Material provided:

---------------

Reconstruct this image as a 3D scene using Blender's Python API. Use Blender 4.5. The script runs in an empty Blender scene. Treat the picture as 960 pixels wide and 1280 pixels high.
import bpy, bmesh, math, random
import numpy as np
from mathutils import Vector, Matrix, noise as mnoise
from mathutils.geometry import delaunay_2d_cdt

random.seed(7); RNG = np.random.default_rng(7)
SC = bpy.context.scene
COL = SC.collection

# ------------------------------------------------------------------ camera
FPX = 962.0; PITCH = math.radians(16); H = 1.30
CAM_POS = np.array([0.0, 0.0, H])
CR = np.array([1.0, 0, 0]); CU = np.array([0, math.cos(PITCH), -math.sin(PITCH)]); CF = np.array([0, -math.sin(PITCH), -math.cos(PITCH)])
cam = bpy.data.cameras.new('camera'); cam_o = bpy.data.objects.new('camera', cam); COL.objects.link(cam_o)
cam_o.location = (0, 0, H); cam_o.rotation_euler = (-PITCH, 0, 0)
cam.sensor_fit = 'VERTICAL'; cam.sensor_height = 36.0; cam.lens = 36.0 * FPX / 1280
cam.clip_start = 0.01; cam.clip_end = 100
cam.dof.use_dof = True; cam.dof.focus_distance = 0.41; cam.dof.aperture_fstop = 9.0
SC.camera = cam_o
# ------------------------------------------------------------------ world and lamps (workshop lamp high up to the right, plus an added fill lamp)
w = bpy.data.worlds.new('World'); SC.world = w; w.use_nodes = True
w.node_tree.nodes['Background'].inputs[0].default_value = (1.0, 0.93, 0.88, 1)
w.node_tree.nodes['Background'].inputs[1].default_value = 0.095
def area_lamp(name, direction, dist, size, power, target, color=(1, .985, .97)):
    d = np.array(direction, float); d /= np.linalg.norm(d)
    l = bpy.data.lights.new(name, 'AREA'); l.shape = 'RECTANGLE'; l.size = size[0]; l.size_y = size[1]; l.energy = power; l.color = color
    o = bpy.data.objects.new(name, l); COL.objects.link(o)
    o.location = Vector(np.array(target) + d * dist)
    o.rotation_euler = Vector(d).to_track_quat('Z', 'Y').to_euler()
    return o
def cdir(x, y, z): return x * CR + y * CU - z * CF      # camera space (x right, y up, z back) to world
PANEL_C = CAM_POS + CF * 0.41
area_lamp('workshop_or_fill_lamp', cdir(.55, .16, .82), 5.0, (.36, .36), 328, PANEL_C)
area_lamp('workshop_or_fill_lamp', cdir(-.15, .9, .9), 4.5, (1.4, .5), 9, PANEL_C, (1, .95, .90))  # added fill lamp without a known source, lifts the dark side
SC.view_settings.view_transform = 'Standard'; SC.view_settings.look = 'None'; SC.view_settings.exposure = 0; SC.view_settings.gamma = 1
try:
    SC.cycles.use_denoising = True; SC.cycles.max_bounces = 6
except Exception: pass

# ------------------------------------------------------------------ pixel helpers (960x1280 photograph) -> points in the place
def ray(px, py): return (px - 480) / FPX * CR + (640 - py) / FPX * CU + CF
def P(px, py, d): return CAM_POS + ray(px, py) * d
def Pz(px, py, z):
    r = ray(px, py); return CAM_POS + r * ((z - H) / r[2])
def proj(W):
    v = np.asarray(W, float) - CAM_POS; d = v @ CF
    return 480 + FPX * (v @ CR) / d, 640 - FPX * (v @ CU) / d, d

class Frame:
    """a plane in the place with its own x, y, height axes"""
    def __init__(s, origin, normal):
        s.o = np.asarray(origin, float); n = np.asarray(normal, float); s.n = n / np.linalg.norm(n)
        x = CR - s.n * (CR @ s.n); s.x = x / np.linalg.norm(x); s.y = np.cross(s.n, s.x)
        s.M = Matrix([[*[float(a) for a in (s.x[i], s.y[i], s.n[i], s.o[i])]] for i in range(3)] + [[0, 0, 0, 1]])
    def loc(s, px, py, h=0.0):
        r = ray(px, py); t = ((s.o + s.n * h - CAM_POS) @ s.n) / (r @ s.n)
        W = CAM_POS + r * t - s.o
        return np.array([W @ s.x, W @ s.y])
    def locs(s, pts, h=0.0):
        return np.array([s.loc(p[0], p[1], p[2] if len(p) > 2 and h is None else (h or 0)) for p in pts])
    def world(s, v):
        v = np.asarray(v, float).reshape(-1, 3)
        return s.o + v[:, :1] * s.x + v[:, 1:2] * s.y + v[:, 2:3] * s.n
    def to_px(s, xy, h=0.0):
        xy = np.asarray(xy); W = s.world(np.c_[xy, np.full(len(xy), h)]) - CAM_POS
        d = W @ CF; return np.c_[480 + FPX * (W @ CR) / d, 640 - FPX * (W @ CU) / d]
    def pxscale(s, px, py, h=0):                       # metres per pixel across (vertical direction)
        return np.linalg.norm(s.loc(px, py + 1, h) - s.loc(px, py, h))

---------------

Goal: Each line that holds the word "scene" is to be copied.

Final result:
Reconstruct this image as a 3D scene using Blender's Python API. Use Blender 4.5. The script runs in an empty Blender scene. Treat the picture as 960 pixels wide and 1280 pixels high.
SC = bpy.context.scene